Reform agenda and IMF support

In response to these challenges, the Egyptian government has outlined a comprehensive reform agenda aimed at achieving sustainable economic growth and stability.

Fiscal consolidation and debt management

The government is pursuing revenue-based fiscal consolidation through strategic tax policy reforms, particularly focusing on adjustments to the Value-Added Tax (VAT). Efforts to reduce untargeted fuel subsidies continue, aligning with broader objectives of fiscal responsibility. An active debt management strategy is being implemented to decrease gross financing needs and overall debt levels, including phasing out non-market borrowing mechanisms in favor of market-based financing through auctions.

Governance and private sector development

Strengthening governance practices and enhancing competition within the banking sector are key priorities. Measures include commissioning independent assessments of state-owned banks’ policies and controls and implementing legislation to solidify elements of the State-Ownership Policy, thereby reducing the state’s economic footprint and creating more space for private sector growth and participation.

IMF’s adjusted conditions and continued support

Recognizing the complexities of Egypt’s economic environment, the IMF has adjusted certain conditions of its US$8 billion financial support package, providing Cairo with additional time to implement critical reforms. Notable adjustments include:

  • Delayed audit publications: The deadline for publishing annual fiscal account audits by the Central Auditing Organisation has been extended from March to the end of November, allowing for necessary amendments to governing laws.
  • Recapitalization plan extension: The timeframe for developing a central bank recapitalization plan has been postponed from April to the end of August, affording authorities more time to accurately assess capital requirements and formulate effective strategies.
  • Fuel price adjustments: Quarterly retail fuel price increases have been replaced with a firm commitment to restoring prices to cost recovery levels by the end of 2025, ensuring a more gradual and manageable adjustment process.

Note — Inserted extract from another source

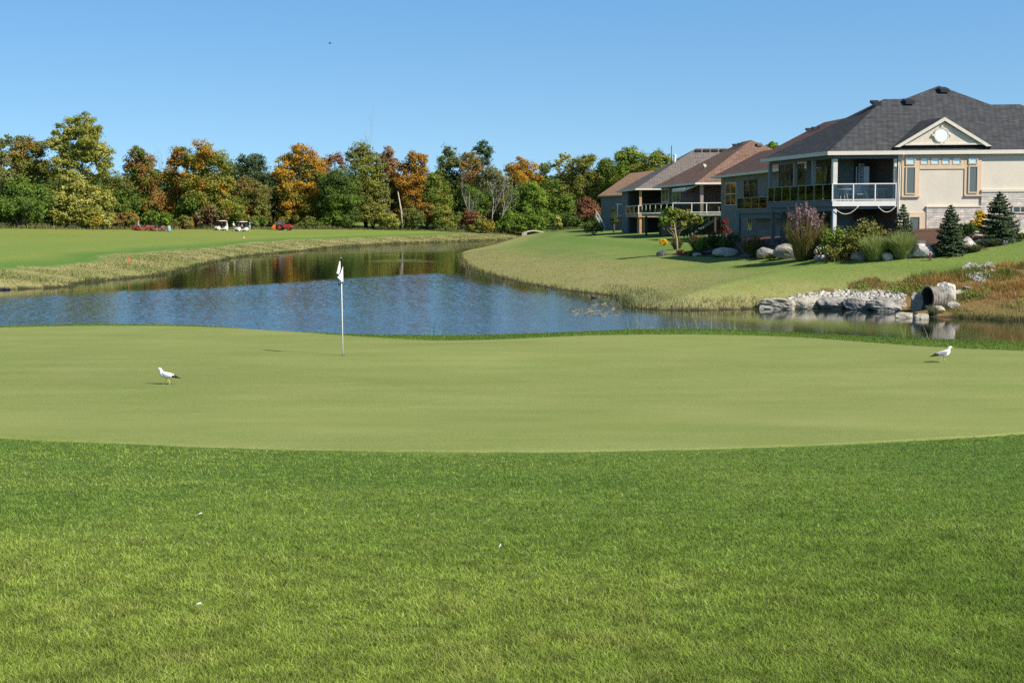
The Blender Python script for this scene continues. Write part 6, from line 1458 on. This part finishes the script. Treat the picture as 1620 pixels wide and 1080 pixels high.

These softened benchmarks demonstrate the IMF’s flexibility and commitment to supporting Egypt’s reform efforts while acknowledging the need for realistic and attainable implementation timelines.

Outlook and future commitment

The IMF report concludes that the reinforced reform package under the EFF-supported program is beginning to deliver tangible benefits for Egypt’s economy. However, sustaining and amplifying these gains will require continued political will and a steadfast commitment to executing comprehensive structural reforms. The collaboration between Egypt and the IMF remains pivotal in navigating the path toward long-term economic stability and prosperity.